Suecia despierta del mito

La socialdemocracia se ha dedicado a un mero saneamiento contable, sin querer suprimir los efectos culturales, educativos y morales de una sociedad acostumbrada a que debe ser el Estado y no los ciudadanos quien cuide de las necesidades de la gente.

El hasta ahora primer ministro sueco, el socialdemócrata Göran Persson, ha presentado este lunes la dimisión de su Gobierno, tras la histórica derrota sufrida el domingo ante la formación de centro-derecha capitaneada por Fredrik Reinfeldt en las elecciones legislativas. Se trata de la primera victoria del centro derecha después de doce años en un país en el que la socialdemocracia ha gobernado 65 de los últimos 74 años.

El tiempo dirá, no obstante, si la derrota cosechada por la izquierda supone simplemente el final de la "era Person" o constituye el inicio de unas reformas estructurales que, por encima del cambio de siglas en el Gobierno, reduzcan el asfixiante peso del Estado en la economía y en las vidas de los ciudadanos suecos.

Lo que parece evidente es que esta histórica victoria del centro derecha en Suecia va a ser un varapalo moral, no sólo para la socialdemocracia de aquel país, sino para el conjunto de la izquierda europea, que se aferraba al cacareado "modelo sueco de bienestar" desde la caída del muro de Berlín.

Por mucho que la propaganda haya presentado a Suecia como ejemplo de exitosa combinación de economía pujante y competitiva unida a un amplio desarrollo de los servicios sociales a cargo del Estado, lo cierto es que, ya en la década de los años ochenta, la mítica economía sueca crecía la mitad que la estadounidense y el Estado sueco se hacía protagonista de una siniestra y despótica injerencia en la vida de sus ciudadanos, más propia de una pesadilla orwelliana que la de un admirable Estado limitado a garantizar la libertad y responsabilidad de sus ciudadanos.

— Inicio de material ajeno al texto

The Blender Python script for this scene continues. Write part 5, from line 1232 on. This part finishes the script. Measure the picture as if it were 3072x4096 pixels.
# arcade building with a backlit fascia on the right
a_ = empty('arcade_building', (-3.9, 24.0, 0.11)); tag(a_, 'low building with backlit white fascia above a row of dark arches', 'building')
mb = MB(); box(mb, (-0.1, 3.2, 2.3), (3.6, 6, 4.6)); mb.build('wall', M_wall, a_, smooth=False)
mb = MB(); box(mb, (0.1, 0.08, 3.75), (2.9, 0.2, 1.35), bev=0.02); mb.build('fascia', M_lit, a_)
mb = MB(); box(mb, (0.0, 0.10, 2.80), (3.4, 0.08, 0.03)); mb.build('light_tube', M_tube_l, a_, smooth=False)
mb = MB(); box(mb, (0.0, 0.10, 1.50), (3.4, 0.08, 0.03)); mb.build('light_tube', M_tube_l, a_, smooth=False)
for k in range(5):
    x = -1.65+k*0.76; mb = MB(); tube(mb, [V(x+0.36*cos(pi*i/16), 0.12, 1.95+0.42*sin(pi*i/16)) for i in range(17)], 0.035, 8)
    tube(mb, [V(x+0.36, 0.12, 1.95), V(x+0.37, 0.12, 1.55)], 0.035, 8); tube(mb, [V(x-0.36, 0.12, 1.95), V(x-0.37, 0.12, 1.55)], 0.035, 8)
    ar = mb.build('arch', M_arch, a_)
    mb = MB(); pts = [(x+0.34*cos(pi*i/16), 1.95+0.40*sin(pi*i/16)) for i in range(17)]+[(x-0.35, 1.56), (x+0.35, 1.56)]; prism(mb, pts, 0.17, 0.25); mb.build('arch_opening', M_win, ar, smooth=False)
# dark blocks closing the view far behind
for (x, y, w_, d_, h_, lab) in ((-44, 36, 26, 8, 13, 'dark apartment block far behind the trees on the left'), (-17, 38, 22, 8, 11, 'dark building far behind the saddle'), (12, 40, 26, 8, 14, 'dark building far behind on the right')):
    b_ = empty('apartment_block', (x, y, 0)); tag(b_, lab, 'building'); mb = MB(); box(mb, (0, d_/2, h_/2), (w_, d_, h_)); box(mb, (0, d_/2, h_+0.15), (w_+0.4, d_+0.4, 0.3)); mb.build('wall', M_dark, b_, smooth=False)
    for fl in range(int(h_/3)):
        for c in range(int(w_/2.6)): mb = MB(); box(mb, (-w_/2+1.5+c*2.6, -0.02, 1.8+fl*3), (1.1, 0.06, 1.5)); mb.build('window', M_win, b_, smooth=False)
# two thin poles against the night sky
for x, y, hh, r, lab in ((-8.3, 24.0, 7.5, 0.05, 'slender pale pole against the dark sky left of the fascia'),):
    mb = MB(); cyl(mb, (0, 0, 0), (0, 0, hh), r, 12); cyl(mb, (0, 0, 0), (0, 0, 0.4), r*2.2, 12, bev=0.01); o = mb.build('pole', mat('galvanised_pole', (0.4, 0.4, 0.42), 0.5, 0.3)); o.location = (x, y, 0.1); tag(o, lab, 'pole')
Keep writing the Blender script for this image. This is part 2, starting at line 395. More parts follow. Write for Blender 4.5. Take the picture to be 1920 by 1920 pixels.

Aunque hasta los defensores del mal llamado "Estado de Bienestar" han tenido en los últimos años que poner coto al desfase presupuestario y a la inflación, lo cierto es que los impuestos, la regulación y los hábitos de dependencia del Estado siguen siendo excesivos y malsanos. Un claro ejemplo de ello es el alarmante aumento del paro oficial –por no hablar del que esconde improductivos y ficticios empleos públicos– en una sociedad cuya protección social, aunque cada vez más deficiente, desincentiva la búsqueda de empleo. La socialdemocracia se ha dedicado, en el mejor de los casos, a un mero saneamiento contable, sin querer suprimir –todo lo contrario- los efectos culturales, educativos y morales de una sociedad acostumbrada a que debe ser el Estado y no los ciudadanos quien debe cuidar, de la cuna a la tumba, de las necesidades y del propio destino de la gente.

Frente a este panorama, el desacomplejado apoyo del centro derecha sueco a la liberalización y a las privatizaciones, y su valiente reivindicación de la conveniencia de reducir las prestaciones sociales a cargo del contribuyente, nos da motivos para esperar que este cambio de gobierno suponga el principio del fin de un ineficiente y omnipresente poder y modelo estatal que, pretendiéndose ser el origen y arbitro de la felicidad de los ciudadanos, constituye en realidad una liberticida rémora para todos ellos.